The Orlando Towers are one of the most recognizable landmarks in Soweto. All that remains of a defunct power station, the towers’ lively murals were designed by Janine Kleinschmidt, who was inspired by both the ordinary and famous faces of the sprawling township. The Soweto String Quartet – founded in 1992 by four classically trained black musicians who use Western instruments to make African sounds – are sandwiched between a black-and-yellow Metrorail train (hundreds of thousands of commuters use them daily to get from work to home) and a domestic helper, emblematic of the millions of black women who earn a living cooking, cleaning and taking care of children in other peoples homes.

The towers also depict women warming themselves around a brazier – a common sight in winter – and Regina Mundi church, the largest black Roman Catholic church in the country and the scene of many clashes during the struggle against apartheid.
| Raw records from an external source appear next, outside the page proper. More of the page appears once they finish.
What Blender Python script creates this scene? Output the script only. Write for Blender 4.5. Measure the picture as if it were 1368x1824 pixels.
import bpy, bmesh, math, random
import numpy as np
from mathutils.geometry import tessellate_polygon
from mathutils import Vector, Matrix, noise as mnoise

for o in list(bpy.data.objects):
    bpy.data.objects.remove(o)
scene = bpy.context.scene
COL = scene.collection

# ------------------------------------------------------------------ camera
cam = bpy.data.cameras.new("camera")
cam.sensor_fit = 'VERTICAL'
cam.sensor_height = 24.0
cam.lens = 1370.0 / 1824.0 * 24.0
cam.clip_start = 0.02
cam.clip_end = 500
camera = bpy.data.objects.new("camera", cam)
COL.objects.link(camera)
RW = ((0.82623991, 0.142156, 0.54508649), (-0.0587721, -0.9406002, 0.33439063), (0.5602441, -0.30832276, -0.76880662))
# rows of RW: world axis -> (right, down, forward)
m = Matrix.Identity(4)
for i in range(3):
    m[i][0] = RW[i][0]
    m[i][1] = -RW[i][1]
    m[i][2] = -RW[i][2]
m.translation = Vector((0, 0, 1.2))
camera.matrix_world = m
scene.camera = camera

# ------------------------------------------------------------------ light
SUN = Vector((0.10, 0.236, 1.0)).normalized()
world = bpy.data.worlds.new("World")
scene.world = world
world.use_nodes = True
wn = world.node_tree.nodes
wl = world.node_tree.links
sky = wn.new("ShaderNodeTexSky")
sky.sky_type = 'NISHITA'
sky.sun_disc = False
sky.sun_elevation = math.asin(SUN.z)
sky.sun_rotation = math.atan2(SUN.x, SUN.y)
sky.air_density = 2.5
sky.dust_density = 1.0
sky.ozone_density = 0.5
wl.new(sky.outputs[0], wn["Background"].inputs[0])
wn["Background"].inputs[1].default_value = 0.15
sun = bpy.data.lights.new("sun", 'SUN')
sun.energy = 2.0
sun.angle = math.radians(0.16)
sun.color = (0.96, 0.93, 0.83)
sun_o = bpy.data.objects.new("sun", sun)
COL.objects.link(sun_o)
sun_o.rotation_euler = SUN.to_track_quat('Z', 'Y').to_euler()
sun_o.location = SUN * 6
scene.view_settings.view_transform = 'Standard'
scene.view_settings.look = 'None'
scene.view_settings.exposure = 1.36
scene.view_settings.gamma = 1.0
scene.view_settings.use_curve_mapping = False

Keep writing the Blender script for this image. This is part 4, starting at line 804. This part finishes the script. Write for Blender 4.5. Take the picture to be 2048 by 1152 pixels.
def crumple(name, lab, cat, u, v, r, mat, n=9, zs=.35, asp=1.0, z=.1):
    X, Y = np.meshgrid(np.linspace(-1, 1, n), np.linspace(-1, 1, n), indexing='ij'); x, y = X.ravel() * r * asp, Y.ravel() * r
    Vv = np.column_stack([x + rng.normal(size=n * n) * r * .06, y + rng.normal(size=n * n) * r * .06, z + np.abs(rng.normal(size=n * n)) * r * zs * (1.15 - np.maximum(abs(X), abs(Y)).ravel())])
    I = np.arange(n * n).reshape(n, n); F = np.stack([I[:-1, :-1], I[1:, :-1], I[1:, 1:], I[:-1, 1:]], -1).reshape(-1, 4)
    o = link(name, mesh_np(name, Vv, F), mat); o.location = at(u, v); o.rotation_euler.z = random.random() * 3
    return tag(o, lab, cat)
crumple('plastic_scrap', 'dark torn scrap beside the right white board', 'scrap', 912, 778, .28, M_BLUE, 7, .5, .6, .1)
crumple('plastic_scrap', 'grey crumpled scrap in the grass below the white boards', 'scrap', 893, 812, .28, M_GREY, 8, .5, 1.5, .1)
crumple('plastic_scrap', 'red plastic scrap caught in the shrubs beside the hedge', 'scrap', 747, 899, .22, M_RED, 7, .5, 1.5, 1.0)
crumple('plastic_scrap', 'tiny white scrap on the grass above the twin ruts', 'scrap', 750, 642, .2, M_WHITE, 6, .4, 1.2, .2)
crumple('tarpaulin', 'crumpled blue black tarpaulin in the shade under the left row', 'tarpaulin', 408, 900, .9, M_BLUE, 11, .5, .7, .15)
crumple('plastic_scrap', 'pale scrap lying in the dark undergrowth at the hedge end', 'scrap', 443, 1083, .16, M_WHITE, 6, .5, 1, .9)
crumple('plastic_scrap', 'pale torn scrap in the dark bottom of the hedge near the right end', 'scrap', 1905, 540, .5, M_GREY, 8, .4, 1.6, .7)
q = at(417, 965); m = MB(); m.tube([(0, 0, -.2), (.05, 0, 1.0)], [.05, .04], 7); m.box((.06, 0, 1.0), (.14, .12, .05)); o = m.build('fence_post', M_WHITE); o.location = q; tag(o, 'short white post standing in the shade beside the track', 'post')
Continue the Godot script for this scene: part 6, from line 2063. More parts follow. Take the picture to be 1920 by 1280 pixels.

You can visit Regina Mundi (which means ‘Queen of the World’) on a walking tour of the history of Orlando

The German street art duo Herakut painted this signature mural which reads “You Can Not Catch Me So Just Let Me Be”. Impressive is the beautiful reflection in the eyes. If you are in Joburg, you’ll find it in Old Chinatown near the corner of Commissioner and Miriam Makeba Streets. 

The Long Wait by Faith47
Miners are waiting for justice. workers are waiting for a living wage.
Men are waiting for jobs. we are all waiting for an honest politician.
So many people are waiting for others to do things first. to take the blame.
To do things for them. to take the fall. to build the country. to admit defeat.
There has been so much waiting in this country that much time has been lost. –Faith47


Freddy Sam was invited to paint a 40 Meter tall Nelson Mandela mural in the east city of Johannesburg commissioned by the Maboneng precinct as a gift to the city in memory of this giant of a man. The mural is inspired by Madiba’s definition of ‘Ubuntu’ which is: ‘You cannot be human all by yourself’.  The artist chose to paint the iconic image of him boxing as he believed all were equal in the ring. Also this wall is not to far from the rooftop where this image was taken.